#### MATERIALS PROVIDED:
_ _ _ _ _ _ _

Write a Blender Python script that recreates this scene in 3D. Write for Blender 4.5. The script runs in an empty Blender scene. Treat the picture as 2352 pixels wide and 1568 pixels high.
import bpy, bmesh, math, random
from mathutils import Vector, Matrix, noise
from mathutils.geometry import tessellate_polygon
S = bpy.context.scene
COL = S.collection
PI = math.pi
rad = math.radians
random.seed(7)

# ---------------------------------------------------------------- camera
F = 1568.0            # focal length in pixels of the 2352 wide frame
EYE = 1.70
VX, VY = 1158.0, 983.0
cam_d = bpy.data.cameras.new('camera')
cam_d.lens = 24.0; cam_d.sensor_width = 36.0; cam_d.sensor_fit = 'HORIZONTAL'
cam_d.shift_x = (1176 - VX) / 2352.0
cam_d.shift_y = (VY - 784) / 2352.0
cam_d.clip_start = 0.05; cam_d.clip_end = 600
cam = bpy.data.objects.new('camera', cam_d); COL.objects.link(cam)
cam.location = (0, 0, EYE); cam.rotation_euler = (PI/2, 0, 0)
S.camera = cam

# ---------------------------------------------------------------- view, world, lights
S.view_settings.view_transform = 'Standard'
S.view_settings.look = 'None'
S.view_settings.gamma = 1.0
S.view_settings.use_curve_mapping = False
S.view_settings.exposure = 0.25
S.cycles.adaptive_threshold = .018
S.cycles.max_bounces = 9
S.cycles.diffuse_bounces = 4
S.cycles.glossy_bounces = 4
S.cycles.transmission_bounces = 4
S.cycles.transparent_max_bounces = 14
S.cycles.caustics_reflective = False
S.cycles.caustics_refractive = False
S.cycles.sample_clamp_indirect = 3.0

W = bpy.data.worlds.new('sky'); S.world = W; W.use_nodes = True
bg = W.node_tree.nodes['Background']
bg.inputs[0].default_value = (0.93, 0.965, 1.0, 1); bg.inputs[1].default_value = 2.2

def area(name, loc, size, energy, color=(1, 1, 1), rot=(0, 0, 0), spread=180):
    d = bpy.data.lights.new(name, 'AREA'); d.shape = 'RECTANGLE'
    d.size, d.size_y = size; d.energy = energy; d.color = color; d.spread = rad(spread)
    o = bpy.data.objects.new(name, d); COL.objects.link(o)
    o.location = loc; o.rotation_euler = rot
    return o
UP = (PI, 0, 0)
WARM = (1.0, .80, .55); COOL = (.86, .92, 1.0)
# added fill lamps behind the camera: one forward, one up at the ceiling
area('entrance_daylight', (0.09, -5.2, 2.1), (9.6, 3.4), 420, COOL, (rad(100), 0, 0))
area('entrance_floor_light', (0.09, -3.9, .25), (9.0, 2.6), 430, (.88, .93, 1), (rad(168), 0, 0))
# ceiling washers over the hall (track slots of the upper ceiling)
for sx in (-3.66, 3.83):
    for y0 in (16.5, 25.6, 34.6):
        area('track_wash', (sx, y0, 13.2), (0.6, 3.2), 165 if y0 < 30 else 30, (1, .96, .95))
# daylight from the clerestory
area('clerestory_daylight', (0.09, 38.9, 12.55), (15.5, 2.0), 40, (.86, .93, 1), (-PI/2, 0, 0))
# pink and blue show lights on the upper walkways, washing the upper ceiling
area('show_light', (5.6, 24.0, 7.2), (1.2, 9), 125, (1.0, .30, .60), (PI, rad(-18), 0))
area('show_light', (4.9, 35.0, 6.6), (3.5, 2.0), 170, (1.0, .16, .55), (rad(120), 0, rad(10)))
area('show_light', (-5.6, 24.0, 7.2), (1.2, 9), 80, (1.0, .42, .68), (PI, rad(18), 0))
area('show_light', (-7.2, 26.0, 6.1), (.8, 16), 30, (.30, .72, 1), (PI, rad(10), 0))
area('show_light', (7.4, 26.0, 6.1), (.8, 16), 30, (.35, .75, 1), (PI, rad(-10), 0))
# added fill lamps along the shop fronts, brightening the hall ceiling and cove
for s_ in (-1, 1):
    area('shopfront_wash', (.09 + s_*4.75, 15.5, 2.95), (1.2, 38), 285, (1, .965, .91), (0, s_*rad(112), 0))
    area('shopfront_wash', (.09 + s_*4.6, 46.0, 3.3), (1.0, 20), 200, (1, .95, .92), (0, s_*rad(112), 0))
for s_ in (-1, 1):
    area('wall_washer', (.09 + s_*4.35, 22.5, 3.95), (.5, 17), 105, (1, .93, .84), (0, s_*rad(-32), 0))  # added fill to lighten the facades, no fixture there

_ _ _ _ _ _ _

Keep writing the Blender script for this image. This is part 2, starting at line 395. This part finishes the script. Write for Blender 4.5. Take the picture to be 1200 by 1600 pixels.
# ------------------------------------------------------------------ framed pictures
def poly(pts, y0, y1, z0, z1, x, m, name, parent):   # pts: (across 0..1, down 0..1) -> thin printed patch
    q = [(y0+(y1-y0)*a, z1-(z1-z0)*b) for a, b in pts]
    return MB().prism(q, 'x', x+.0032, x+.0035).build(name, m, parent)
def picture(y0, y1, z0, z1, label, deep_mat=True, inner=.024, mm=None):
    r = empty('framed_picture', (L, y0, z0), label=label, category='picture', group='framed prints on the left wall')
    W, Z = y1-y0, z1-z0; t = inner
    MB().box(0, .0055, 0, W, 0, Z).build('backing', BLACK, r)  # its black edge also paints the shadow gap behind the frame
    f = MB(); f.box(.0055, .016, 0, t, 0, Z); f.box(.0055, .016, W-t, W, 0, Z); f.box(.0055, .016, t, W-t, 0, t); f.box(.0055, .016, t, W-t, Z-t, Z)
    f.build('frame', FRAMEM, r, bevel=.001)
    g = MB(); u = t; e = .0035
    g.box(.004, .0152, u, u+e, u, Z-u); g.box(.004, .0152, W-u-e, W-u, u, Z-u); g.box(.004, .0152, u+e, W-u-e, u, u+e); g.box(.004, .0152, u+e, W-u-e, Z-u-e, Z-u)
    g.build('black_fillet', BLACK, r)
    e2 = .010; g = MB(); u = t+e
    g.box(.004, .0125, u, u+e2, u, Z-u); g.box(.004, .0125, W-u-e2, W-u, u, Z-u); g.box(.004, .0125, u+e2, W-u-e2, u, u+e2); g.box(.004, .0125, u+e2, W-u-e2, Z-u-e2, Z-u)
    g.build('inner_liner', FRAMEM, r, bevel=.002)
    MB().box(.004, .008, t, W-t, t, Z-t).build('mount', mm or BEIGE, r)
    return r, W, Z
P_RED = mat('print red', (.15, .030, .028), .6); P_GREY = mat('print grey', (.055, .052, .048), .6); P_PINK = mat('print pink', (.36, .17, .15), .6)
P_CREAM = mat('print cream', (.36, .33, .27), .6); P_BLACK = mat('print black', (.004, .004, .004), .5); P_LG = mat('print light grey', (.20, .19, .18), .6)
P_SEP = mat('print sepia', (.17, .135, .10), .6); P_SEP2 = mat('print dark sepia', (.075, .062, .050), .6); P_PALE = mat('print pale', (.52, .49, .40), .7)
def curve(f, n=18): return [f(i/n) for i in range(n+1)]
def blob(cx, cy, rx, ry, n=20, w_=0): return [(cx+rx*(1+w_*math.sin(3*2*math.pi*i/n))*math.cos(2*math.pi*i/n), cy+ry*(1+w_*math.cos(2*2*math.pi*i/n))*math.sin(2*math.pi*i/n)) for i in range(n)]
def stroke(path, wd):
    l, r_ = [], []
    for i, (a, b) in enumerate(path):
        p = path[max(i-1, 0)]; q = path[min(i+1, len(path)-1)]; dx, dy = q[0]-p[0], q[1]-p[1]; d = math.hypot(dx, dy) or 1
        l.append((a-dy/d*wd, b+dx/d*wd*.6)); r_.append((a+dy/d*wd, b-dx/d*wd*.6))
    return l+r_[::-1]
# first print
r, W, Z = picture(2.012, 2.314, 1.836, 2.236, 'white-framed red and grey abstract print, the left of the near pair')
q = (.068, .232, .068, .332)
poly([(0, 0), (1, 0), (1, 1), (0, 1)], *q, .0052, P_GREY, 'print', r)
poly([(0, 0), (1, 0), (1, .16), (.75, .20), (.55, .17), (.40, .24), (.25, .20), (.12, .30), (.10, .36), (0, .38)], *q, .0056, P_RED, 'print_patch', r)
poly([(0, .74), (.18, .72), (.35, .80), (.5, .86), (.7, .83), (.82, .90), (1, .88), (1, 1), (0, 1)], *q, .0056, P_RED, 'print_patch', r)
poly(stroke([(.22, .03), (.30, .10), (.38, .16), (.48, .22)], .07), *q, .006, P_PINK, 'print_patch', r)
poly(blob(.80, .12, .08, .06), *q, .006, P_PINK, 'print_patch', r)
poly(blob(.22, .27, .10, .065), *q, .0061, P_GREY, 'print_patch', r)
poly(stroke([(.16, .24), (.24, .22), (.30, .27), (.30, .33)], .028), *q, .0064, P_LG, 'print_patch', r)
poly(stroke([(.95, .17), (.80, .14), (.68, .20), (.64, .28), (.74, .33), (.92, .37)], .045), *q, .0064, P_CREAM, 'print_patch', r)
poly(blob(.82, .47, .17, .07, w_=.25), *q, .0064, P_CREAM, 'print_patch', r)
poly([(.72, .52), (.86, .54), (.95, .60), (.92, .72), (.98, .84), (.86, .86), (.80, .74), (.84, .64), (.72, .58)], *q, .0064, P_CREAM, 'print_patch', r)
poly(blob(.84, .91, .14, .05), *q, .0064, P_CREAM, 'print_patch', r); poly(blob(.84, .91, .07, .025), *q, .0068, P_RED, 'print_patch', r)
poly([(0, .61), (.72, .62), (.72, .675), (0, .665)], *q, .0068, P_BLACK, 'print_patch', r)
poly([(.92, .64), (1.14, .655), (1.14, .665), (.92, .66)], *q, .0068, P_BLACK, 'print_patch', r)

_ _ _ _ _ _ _

#### INSTRUCTIONS FOR THE TASK:
Set down exactly the lines from the line that contains "Write a Blender" to the line that contains "bg.inputs[0].default_value = (0.93, 0.965, 1.0, 1);", both lines included, and nothing more.

#### RESULT BELOW:
Write a Blender Python script that recreates this scene in 3D. Write for Blender 4.5. The script runs in an empty Blender scene. Treat the picture as 2352 pixels wide and 1568 pixels high.
import bpy, bmesh, math, random
from mathutils import Vector, Matrix, noise
from mathutils.geometry import tessellate_polygon
S = bpy.context.scene
COL = S.collection
PI = math.pi
rad = math.radians
random.seed(7)

# ---------------------------------------------------------------- camera
F = 1568.0            # focal length in pixels of the 2352 wide frame
EYE = 1.70
VX, VY = 1158.0, 983.0
cam_d = bpy.data.cameras.new('camera')
cam_d.lens = 24.0; cam_d.sensor_width = 36.0; cam_d.sensor_fit = 'HORIZONTAL'
cam_d.shift_x = (1176 - VX) / 2352.0
cam_d.shift_y = (VY - 784) / 2352.0
cam_d.clip_start = 0.05; cam_d.clip_end = 600
cam = bpy.data.objects.new('camera', cam_d); COL.objects.link(cam)
cam.location = (0, 0, EYE); cam.rotation_euler = (PI/2, 0, 0)
S.camera = cam

# ---------------------------------------------------------------- view, world, lights
S.view_settings.view_transform = 'Standard'
S.view_settings.look = 'None'
S.view_settings.gamma = 1.0
S.view_settings.use_curve_mapping = False
S.view_settings.exposure = 0.25
S.cycles.adaptive_threshold = .018
S.cycles.max_bounces = 9
S.cycles.diffuse_bounces = 4
S.cycles.glossy_bounces = 4
S.cycles.transmission_bounces = 4
S.cycles.transparent_max_bounces = 14
S.cycles.caustics_reflective = False
S.cycles.caustics_refractive = False
S.cycles.sample_clamp_indirect = 3.0

W = bpy.data.worlds.new('sky'); S.world = W; W.use_nodes = True
bg = W.node_tree.nodes['Background']
bg.inputs[0].default_value = (0.93, 0.965, 1.0, 1); bg.inputs[1].default_value = 2.2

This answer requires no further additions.